● Stored data:
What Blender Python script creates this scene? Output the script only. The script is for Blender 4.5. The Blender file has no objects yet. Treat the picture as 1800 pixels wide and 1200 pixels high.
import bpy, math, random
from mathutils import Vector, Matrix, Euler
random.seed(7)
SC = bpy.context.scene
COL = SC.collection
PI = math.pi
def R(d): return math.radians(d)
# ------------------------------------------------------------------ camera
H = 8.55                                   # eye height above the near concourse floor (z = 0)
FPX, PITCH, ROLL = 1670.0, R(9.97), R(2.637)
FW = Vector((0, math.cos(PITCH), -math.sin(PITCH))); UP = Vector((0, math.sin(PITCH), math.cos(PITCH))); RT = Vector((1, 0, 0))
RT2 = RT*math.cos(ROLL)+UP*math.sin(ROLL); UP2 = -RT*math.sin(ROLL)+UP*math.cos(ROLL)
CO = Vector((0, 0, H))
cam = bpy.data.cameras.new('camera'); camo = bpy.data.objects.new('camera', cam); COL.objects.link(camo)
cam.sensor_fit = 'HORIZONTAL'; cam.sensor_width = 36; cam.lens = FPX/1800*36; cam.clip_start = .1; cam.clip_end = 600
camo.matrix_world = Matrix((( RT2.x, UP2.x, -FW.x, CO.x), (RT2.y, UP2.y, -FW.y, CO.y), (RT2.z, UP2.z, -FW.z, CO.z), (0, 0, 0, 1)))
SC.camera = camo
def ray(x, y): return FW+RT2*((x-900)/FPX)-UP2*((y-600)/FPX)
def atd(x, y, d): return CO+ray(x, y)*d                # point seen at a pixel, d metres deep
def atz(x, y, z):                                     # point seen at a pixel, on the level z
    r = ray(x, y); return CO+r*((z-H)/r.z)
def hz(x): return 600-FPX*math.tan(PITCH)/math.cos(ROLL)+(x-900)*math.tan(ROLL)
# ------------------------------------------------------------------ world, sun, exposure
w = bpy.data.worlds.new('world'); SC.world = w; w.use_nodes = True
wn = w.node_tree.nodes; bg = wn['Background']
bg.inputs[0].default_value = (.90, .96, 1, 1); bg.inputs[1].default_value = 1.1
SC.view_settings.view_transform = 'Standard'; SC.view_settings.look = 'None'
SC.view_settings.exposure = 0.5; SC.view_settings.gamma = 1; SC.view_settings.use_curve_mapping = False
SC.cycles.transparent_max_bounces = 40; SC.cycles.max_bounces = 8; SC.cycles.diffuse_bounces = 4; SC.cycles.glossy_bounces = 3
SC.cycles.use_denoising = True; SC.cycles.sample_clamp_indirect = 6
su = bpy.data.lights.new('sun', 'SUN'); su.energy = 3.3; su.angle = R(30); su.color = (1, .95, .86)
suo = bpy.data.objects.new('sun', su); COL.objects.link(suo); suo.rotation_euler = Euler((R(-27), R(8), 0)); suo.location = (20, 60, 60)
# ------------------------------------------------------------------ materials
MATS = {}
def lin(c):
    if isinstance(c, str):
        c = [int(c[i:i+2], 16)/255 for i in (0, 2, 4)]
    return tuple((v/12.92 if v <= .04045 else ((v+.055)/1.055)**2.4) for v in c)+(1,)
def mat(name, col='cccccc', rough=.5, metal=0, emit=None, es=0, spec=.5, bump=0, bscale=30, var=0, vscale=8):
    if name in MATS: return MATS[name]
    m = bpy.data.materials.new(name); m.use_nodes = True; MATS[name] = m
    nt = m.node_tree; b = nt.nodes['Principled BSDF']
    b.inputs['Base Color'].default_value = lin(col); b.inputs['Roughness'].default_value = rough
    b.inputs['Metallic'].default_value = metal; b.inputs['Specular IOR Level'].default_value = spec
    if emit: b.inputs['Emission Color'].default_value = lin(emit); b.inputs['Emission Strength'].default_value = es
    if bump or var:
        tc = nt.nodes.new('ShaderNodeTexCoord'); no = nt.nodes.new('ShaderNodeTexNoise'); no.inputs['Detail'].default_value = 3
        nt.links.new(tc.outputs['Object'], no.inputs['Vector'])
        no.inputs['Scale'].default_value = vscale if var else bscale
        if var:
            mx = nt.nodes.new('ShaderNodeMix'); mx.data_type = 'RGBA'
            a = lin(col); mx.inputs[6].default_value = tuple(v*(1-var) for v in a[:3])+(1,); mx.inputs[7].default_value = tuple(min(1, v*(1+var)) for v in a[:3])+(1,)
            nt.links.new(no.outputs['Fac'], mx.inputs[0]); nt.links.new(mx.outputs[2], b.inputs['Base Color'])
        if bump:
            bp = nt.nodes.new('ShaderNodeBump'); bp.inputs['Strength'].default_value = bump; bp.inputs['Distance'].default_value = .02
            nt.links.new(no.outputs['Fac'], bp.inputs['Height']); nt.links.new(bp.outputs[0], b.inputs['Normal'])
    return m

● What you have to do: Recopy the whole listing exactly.

● Answer to the exercise:
What Blender Python script creates this scene? Output the script only. The script is for Blender 4.5. The Blender file has no objects yet. Treat the picture as 1800 pixels wide and 1200 pixels high.
import bpy, math, random
from mathutils import Vector, Matrix, Euler
random.seed(7)
SC = bpy.context.scene
COL = SC.collection
PI = math.pi
def R(d): return math.radians(d)
# ------------------------------------------------------------------ camera
H = 8.55                                   # eye height above the near concourse floor (z = 0)
FPX, PITCH, ROLL = 1670.0, R(9.97), R(2.637)
FW = Vector((0, math.cos(PITCH), -math.sin(PITCH))); UP = Vector((0, math.sin(PITCH), math.cos(PITCH))); RT = Vector((1, 0, 0))
RT2 = RT*math.cos(ROLL)+UP*math.sin(ROLL); UP2 = -RT*math.sin(ROLL)+UP*math.cos(ROLL)
CO = Vector((0, 0, H))
cam = bpy.data.cameras.new('camera'); camo = bpy.data.objects.new('camera', cam); COL.objects.link(camo)
cam.sensor_fit = 'HORIZONTAL'; cam.sensor_width = 36; cam.lens = FPX/1800*36; cam.clip_start = .1; cam.clip_end = 600
camo.matrix_world = Matrix((( RT2.x, UP2.x, -FW.x, CO.x), (RT2.y, UP2.y, -FW.y, CO.y), (RT2.z, UP2.z, -FW.z, CO.z), (0, 0, 0, 1)))
SC.camera = camo
def ray(x, y): return FW+RT2*((x-900)/FPX)-UP2*((y-600)/FPX)
def atd(x, y, d): return CO+ray(x, y)*d                # point seen at a pixel, d metres deep
def atz(x, y, z):                                     # point seen at a pixel, on the level z
    r = ray(x, y); return CO+r*((z-H)/r.z)
def hz(x): return 600-FPX*math.tan(PITCH)/math.cos(ROLL)+(x-900)*math.tan(ROLL)
# ------------------------------------------------------------------ world, sun, exposure
w = bpy.data.worlds.new('world'); SC.world = w; w.use_nodes = True
wn = w.node_tree.nodes; bg = wn['Background']
bg.inputs[0].default_value = (.90, .96, 1, 1); bg.inputs[1].default_value = 1.1
SC.view_settings.view_transform = 'Standard'; SC.view_settings.look = 'None'
SC.view_settings.exposure = 0.5; SC.view_settings.gamma = 1; SC.view_settings.use_curve_mapping = False
SC.cycles.transparent_max_bounces = 40; SC.cycles.max_bounces = 8; SC.cycles.diffuse_bounces = 4; SC.cycles.glossy_bounces = 3
SC.cycles.use_denoising = True; SC.cycles.sample_clamp_indirect = 6
su = bpy.data.lights.new('sun', 'SUN'); su.energy = 3.3; su.angle = R(30); su.color = (1, .95, .86)
suo = bpy.data.objects.new('sun', su); COL.objects.link(suo); suo.rotation_euler = Euler((R(-27), R(8), 0)); suo.location = (20, 60, 60)
# ------------------------------------------------------------------ materials
MATS = {}
def lin(c):
    if isinstance(c, str):
        c = [int(c[i:i+2], 16)/255 for i in (0, 2, 4)]
    return tuple((v/12.92 if v <= .04045 else ((v+.055)/1.055)**2.4) for v in c)+(1,)
def mat(name, col='cccccc', rough=.5, metal=0, emit=None, es=0, spec=.5, bump=0, bscale=30, var=0, vscale=8):
    if name in MATS: return MATS[name]
    m = bpy.data.materials.new(name); m.use_nodes = True; MATS[name] = m
    nt = m.node_tree; b = nt.nodes['Principled BSDF']
    b.inputs['Base Color'].default_value = lin(col); b.inputs['Roughness'].default_value = rough
    b.inputs['Metallic'].default_value = metal; b.inputs['Specular IOR Level'].default_value = spec
    if emit: b.inputs['Emission Color'].default_value = lin(emit); b.inputs['Emission Strength'].default_value = es
    if bump or var:
        tc = nt.nodes.new('ShaderNodeTexCoord'); no = nt.nodes.new('ShaderNodeTexNoise'); no.inputs['Detail'].default_value = 3
        nt.links.new(tc.outputs['Object'], no.inputs['Vector'])
        no.inputs['Scale'].default_value = vscale if var else bscale
        if var:
            mx = nt.nodes.new('ShaderNodeMix'); mx.data_type = 'RGBA'
            a = lin(col); mx.inputs[6].default_value = tuple(v*(1-var) for v in a[:3])+(1,); mx.inputs[7].default_value = tuple(min(1, v*(1+var)) for v in a[:3])+(1,)
            nt.links.new(no.outputs['Fac'], mx.inputs[0]); nt.links.new(mx.outputs[2], b.inputs['Base Color'])
        if bump:
            bp = nt.nodes.new('ShaderNodeBump'); bp.inputs['Strength'].default_value = bump; bp.inputs['Distance'].default_value = .02
            nt.links.new(no.outputs['Fac'], bp.inputs['Height']); nt.links.new(bp.outputs[0], b.inputs['Normal'])
    return m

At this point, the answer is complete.